EXTRACTED RECORDS>
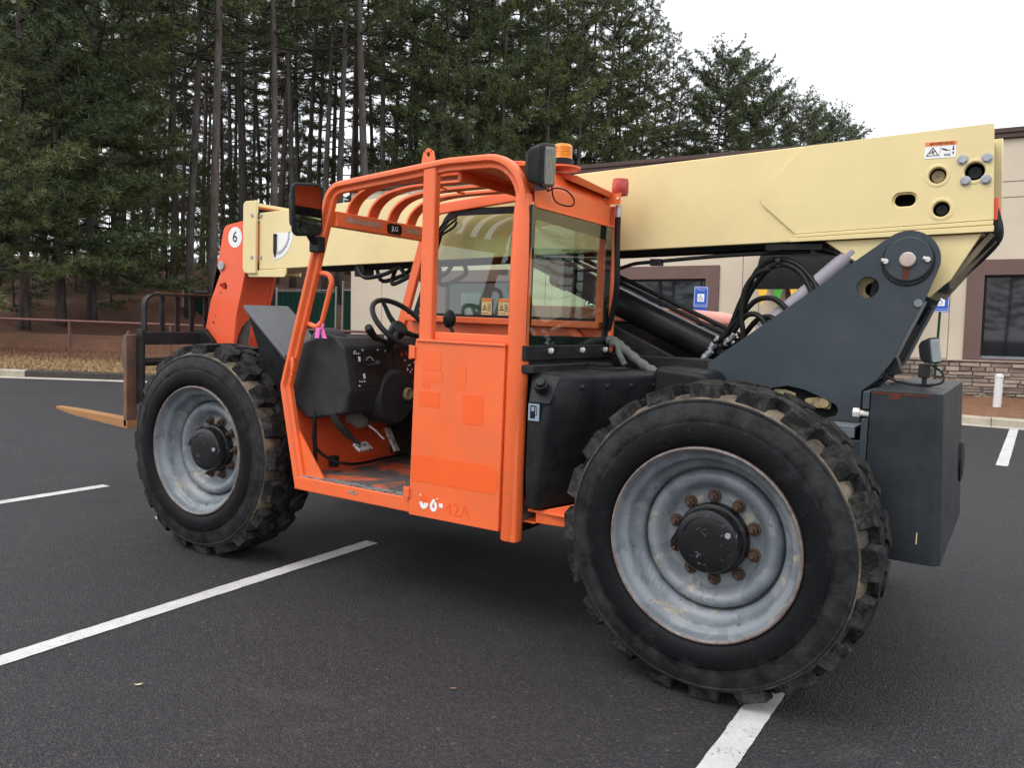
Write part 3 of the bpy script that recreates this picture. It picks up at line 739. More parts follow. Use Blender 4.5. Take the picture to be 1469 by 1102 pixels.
m = MB(); m.box(-0.60, -0.46, -.16, -.09, 0.62, 0.80); m.box(-.57, -.49, -.175, -.16, .66, .76); bpart(m, 'outlet_box', 'galvanised', bevel=.006)

# ================================================================== street furniture by the building
def parking_sign(x, y, ztop, rz, lab, second):
    r = tag(empty('parking_sign', (x, y, .1), rot=(0, 0.0, rz), local=True), lab, 'sign', 'blue reserved parking signs in front of the building')
    zt = ztop - .1
    m = MB(); m.prism([(-.024, 0), (-.024, .03), (-.012, .03), (-.012, .012), (.012, .012), (.012, .03), (.024, .03), (.024, 0)], 0.0, zt - .02, axis='z'); m.build('post', 'post_green', r)
    m = MB(); m.prism(rounded([(-.152, zt - .457), (.152, zt - .457), (.152, zt), (-.152, zt)], .03), -.006, -.002); pl = m.build('sign_plate', 'sign_blue', r)
    m = MB(); b = rounded([(-.140, zt - .445), (.140, zt - .445), (.140, zt - .012), (-.140, zt - .012)], .025); b2 = rounded([(-.133, zt - .438), (.133, zt - .438), (.133, zt - .019), (-.133, zt - .019)], .02)
    m.plate(b, [b2], -.0075, -.0063); m.box(-.072, .072, -.0075, -.0063, zt - .335, zt - .165)
    m.text('RESERVED PARKING', .028, facing(0, -.0068, zt - .052)); m.text('FOR DISABLED', .022, facing(0, -.0068, zt - .092)); m.text('TOW AWAY ZONE', .026, facing(0, -.0068, zt - .402))
    m.build('sign_print', 'white_print', pl)
    m = MB(); zc = zt - .25      # wheelchair emblem
    m.ball((-.012, -.0085, zc + .055), .010, (1, .1, 1)); m.tube([(-.012, -.0085, zc + .042), (-.008, -.0085, zc + .002), (.022, -.0085, zc + .002), (.036, -.0085, zc - .038), (.048, -.0085, zc - .036)], .006, 6)
    m.tube([(-.011, -.0085, zc + .026), (.018, -.0085, zc + .024)], .005, 6)
    m.tube([(-.010 + .036 * cos(t), -.0085, zc - .016 + .036 * sin(t)) for t in [radians(125 + 20 * k) for k in range(11)]], .005, 6)
    m.build('wheelchair_emblem', 'sign_blue', pl)
    if second:
        m = MB(); m.prism(rounded([(-.152, zt - .61), (.152, zt - .61), (.152, zt - .475), (-.152, zt - .475)], .02), -.006, -.002); q = m.build('lower_plate', 'sign_blue', r)
        m = MB(); m.text('VAN ACCESSIBLE', .030, facing(0, -.0068, zt - .54)); m.build('lower_print', 'white_print', q)
parking_sign(-5.06, 14.15, 2.33, 0.30, 'blue wheelchair parking sign in front of the dark window behind the hood', True)
parking_sign(-0.50, 15.16, 2.38, 0.10, 'blue wheelchair parking sign on a green post behind the tower at right', False)
m = MB(); m.lathe([(.001, .80), (.04, .797), (.062, .78), (.07, .755), (.07, .75), (.0765, .748), (.0765, .73), (.07, .727), (.07, -.1)], (0.62, 14.4, 0), 'z', 24)
tag(m.build('bollard', 'bollard_white'), 'short white steel bollard standing in the straw bed before the stone wall', 'bollard')

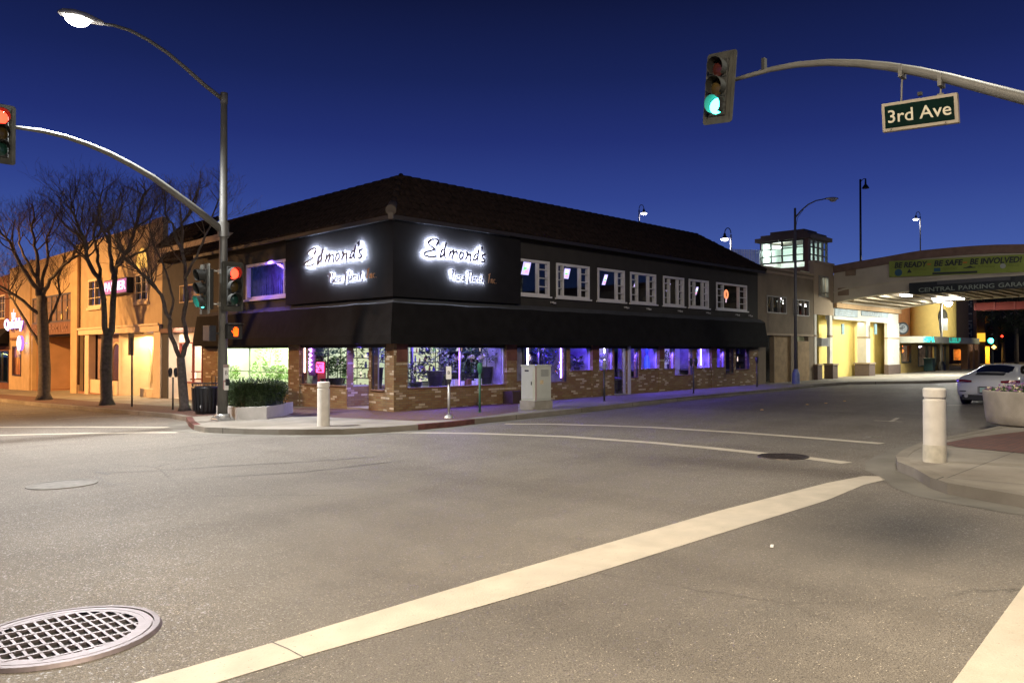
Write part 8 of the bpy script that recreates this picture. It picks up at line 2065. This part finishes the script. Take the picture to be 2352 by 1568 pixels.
shelving(inR(1212, S + .05, 1.2), (1, 0, 0), 1.25, 1.5, 4, 'dark shelf unit of glass and baubles behind the utility cabinet', 8, mat('back_blue', (.03, .03, .12), .6), (0, -1, 0))
potted(inR(1250, S, .45), 1.5, .75, 'dark bushy plant with blue lights left of the ornament tree', ph=.4, leaves=320, flowers=6, lm=mat('blue_leaf', (.05, .06, .16), .4))
potted(inR(1297, S, .5), 1.1, .5, 'dark plant between the ornament tree and the purple tube', ph=.3, leaves=220)
potted(inR(1350, .95, .6), .9, .45, 'dark tall leafed plant at the right of the red lamp', ph=.2, leaves=180)
potted(inR(1537, .92, .4), .8, .35, 'thin dark plant beside the lavender tube', ph=.2, leaves=110)
potted(inR(1657, .92, .4), .85, .3, 'thin dark plant in the narrow window before the blue doorway', ph=.2, leaves=110)
shelving(inR(1692, .82, .9), (1, 0, 0), 1.3, 1.1, 3, 'dim shelf unit in the last window of the shop', 6, mat('back_blue', (0, 0, 0)), (0, -1, 0))
for px, l in ((1225, 'wicker vase on the shelf left of the utility cabinet tube'), (1310, 'glass vase at the foot of the purple tube')):
    p = inR(px, S, .35); t = thing('vase', l, 'vase', p, None); mb = MB(); mb.lathe(p, [(.07, 0), (.12, .15), (.1, .35), (.05, .45), (.08, .52)], 12); mb.build('body', mat('vase_glassy', (.2, .22, .4), .1, metal=.5, var=0), t)
    mb = MB()
    for k in range(7): mb.tube([p + Vector((0, 0, .4)), p + Vector((rnd.uniform(-.3, .3), rnd.uniform(-.15, .15), rnd.uniform(.8, 1.1)))], .008, 4)
    mb.build('twigs', M_BLACK, t)
# round ring ornaments
for px, z, l in ((1500, 1.4, 'white ring ornament in the window right of the glass door'), (1617, 1.42, 'white ring ornament in the window near the seventh brick pier')):
    p = inR(px, z, .75); t = thing('ring_ornament', l, 'ornament', p, 'white ring ornaments in the windows'); mb = MB(); mb.tube([p + Vector((.27 * math.cos(k * .524), 0, .27 * math.sin(k * .524))) for k in range(13)], .13, 10, cap=False); mb.build('ring', mat('ring_white', (.7, .7, .72), .7), t)
    mb = MB(); mb.lathe(p + Vector((0, 0, -.48)), [(.14, 0), (.05, .05), (.05, .12)], 10); mb.build('stand', M_BLACK, t)
# figure with a black hat and scarf in the sixth window
for px, z, l in ((1487, .95, 'costume bust with blue face cloth and dark hat in the window'), (1608, .92, 'white scarfed bust with dark hat beside the ring ornament')):
    p = inR(px, z, .55); t = thing('display_bust', l, 'display bust', p, 'display busts in the windows'); mb = MB(); mb.lathe(p, [(.16, 0), (.18, .15), (.12, .5), (.06, .62), (.09, .72), (.11, .85), (.08, .98)], 12); mb.build('bust', mat('bust_blue', (.12, .3, .6), .5) if px < 1500 else mat('bust_white', (.7, .7, .75), .6), t)
    mb = MB(); mb.lathe(p + Vector((0, 0, .94)), [(.17, 0), (.17, .03), (.1, .04), (.1, .24)], 12); mb.build('hat', M_BLACK, t)
# white bear-like bundle left of the door window
p = inR(1384, .95, .45); t = thing('fabric_bundle', 'soft white bundle on the shelf left of the glass door', 'bundle', p); mb = MB(); mb.smooth = True
for c, r_ in (((0, 0, .22), .2), ((.03, 0, .55), .14), ((-.16, 0, .32), .08), ((.18, 0, .1), .09)): mb.lathe(p + Vector(c), [(r_ * math.cos(math.pi * (i / 7 - .5)) + .0005, r_ * math.sin(math.pi * (i / 7 - .5))) for i in range(8)], 12, cap=False)
mb.build('fleece', mat('fleece', (.6, .6, .65), .9), t)
# wire rack in the doorway
p = inR(1425, g(24, YC) + KH, .35); t = thing('wire_rack', 'dark wire rack standing inside the glass door', 'rack', p); mb = MB()
for z_ in (.1, .4, .7, .95):
    for dy in (-.15, .15): mb.tube([p + Vector((-.2, dy, z_)), p + Vector((.2, dy, z_))], .01, 4)
for sx__ in (-.2, 0, .2):
    for dy in (-.15, .15): mb.tube([p + Vector((sx__, dy, 0)), p + Vector((sx__, dy, 1.0))], .01, 4)
mb.build('frame', M_BLACK, t)
p = inR(1592, .7, .6); t = thing('waste_basket', 'black basket behind the window at the white blind', 'basket', p); mb = MB(); mb.lathe(p, [(.16, 0), (.2, .45), (.19, .45)], 12); mb.build('basket', M_BLACK, t)
# greenhouse plants
for i, (px, d, h, w, l) in enumerate(((560, 1.9, 1.5, 1.0, 'pale green plant at the back of the bright window, left'), (600, 1.5, .9, .9, 'leafy plant low in the middle of the bright window'), (640, .8, .85, .8, 'bright green plant in the right corner of the bright window'), (655, .6, .7, .6, 'small round plant by the brick pier in the bright window'), (530, 1.0, .8, .7, 'plant low behind the hedge in the bright window'), (620, 1.9, 1.2, 1.1, 'long trailing plant on the middle shelf of the bright window'))):
    potted(inL(px, .3 if i != 5 else .9, d), h, w, l, pot=M_POTW, ph=.15, leaves=200, lm=mat('bright_leaf', (.16, .30, .06), .5, var=.4, vscale=4), flowers=3 if i in (1, 4) else 0)
# entrance window and door displays
for px, d, h, w, l, fl__ in ((752, .5, 1.75, .8, 'tall leafy plant in the entrance window beside the pink neon', 6), (735, .9, 1.7, .6, 'slim dark plant behind the violet neon', 2), (775, .7, .9, .7, 'low flowering plant at the right end of the entrance window', 8), (782, 1.1, 1.85, .6, 'tall pale flowering branch in the entrance window', 14)):
    potted(inL(px, S, d), h, w, l, ph=.2, leaves=300, flowers=fl__, lm=M_LEAF if px != 735 else M_LEAFD)
potted(inL(868, .46, .45), 1.85, .55, 'dark violet dressed plant stand in the small window by the corner', ph=.7, leaves=260, flowers=10, lm=mat('violet_leaf', (.15, .12, .4), .6))
shelving(inL(800, S - .3, 3.6), (0, -1, 0), 2.2, 2.0, 5, 'bright shelf unit glimpsed through the shop door', 8, M_BKY, (-1, 0, 0))
shelving(inL(716, S, 2.6), (0, -1, 0), 1.9, 1.8, 4, 'pale lit shelf unit behind the entrance window', 8, emat('back_light_white', (1, 1, .85), .9), (-1, 0, 0))
# terracotta box with shrubs at the back of the entry recess
p = FB.P(FB.a(836), g(XC, 22) + KH + .02, .25); t = thing('flower_trough', 'terracotta trough with silvery plants in front of the shop door', 'trough', p)
mb = MB(); FB.box(mb, FB.a(851), FB.a(822), p.z, p.z + .33, .1, .5); mb.build('trough', mat('terracotta', (.42, .16, .11), .7, var=.1), t)
mb = MB(); ya, yb = FB.a(851), FB.a(822)
for k in range(500): leaf(mb, Vector((XC + 1.7 - rnd.uniform(.12, .48), rnd.uniform(min(ya, yb), max(ya, yb)), p.z + .3 + rnd.random() * .2)), Vector((rnd.gauss(0, .5), rnd.gauss(0, .5), 1)), .1, .025, rnd)
mb.build('foliage', mat('silver_leaf', (.12, .16, .14), .6, var=.3), t)
p = FB.P(FB.a(812), g(XC, 22) + KH + .02, .3); t = thing('grey_crate', 'dark grey crate left of the terracotta trough in the shop entry', 'crate', p); mb = MB(); FB.box(mb, FB.a(821), FB.a(805), p.z, p.z + .32, .1, .45); mb.build('crate', mat('crate_grey', (.1, .09, .1), .7), t)
p = FB.P(FB.a(816), g(XC, 22) + KH + .34, .3); potted(p, .75, .4, 'small pink and green plant standing on the grey crate', pot=mat('pink_pot', (.6, .1, .3), .5), ph=.15, leaves=120, lm=mat('bright_leaf', (0, 0, 0)))
# counter with a neon lit vase in the dim shop room
p = inL(820, .1, 2.7); potted(p, 2.1, .5, 'dark giraffe like tall stem with leaves inside the shop door', ph=.3, leaves=160)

THE REQUEST> Go from the first line of the data above to the line containing "m = MB(); m.box(-0.60, -0.46, -.16, -.09, 0.62, 0.80);" and retype exactly those lines, both included, but none of the pictures.

ANSWER>
Write part 3 of the bpy script that recreates this picture. It picks up at line 739. More parts follow. Use Blender 4.5. Take the picture to be 1469 by 1102 pixels.
m = MB(); m.box(-0.60, -0.46, -.16, -.09, 0.62, 0.80); m.box(-.57, -.49, -.175, -.16, .66, .76); bpart(m, 'outlet_box', 'galvanised', bevel=.006)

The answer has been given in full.